Sana’a: Islamist websites published an Al Qaida statement on Saturday denying claims by Yemeni President Abd Rabbo Mansour Hadi about the vast majority of its members in the troubled country being foreigners.

In April, Yemeni troops began an offensive into an expanse of south Yemen, including Abyan and Shabwa provinces, in a campaign to root out Al Qaida militants.

In a speech on April 29, Hadi said that around 70 per cent of Al Qaida members in the Yemen were foreigners. The army has since then said that around 500 Al Qaida militants had been killed in its offensive, many of them foreigners.

Al Qaida in the Arabian Peninsula (AQAP) and its offshoot, Ansar Al Sharia, have hampered the US-allied country’s efforts to restore stability since a popular uprising in 2011 that forced a change in government.

Hundreds of people have died in bombings, suicide attacks and raids by the militant group against military and government facilities and foreign nationals.

“We ascertain the wrongfulness of this allegation as the vast majority of fighters are from the sons of the Muslim country who share the fraternity of religion and are rooted in their tribes,” the statement by Al Qaida said.

Although the comments were dated April 30, one day after Hadi’s speech, the statement was only published on Islamist websites on Saturday.

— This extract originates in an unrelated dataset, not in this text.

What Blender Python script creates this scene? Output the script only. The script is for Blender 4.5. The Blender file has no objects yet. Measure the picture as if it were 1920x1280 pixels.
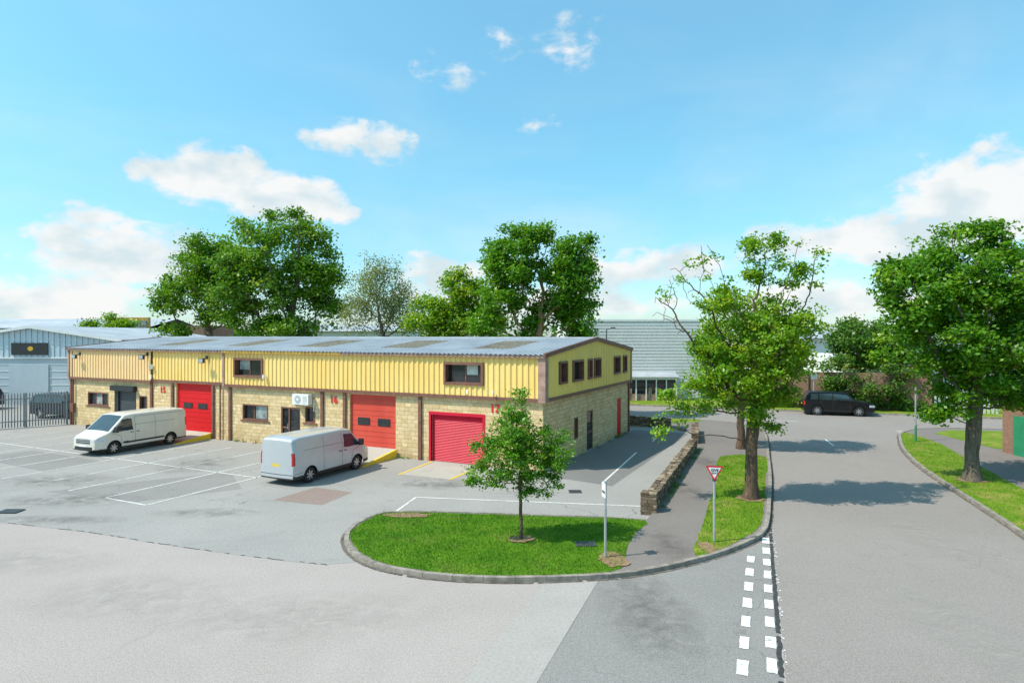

“If Hadi was being truthful then he would have spoken about the foreigners who do not care about the country’s interest ... who are waging drone wars against the Muslims in Yemen,” the statement said.

Stability in Yemen, which shares a long border with the world’s top oil exporter, Saudi Arabia, became an international concern in recent years after AQAP tried to carry out attacks abroad, including an attempt to blow up a US-bound airliner.

Since 2012, AQAP’s main base has been Abyan’s mountainous Al Mahfad area, where militants fled after the army, with US help, drove them from towns and areas they had seized during the chaotic uprising against then-President Ali Abdullah Saleh.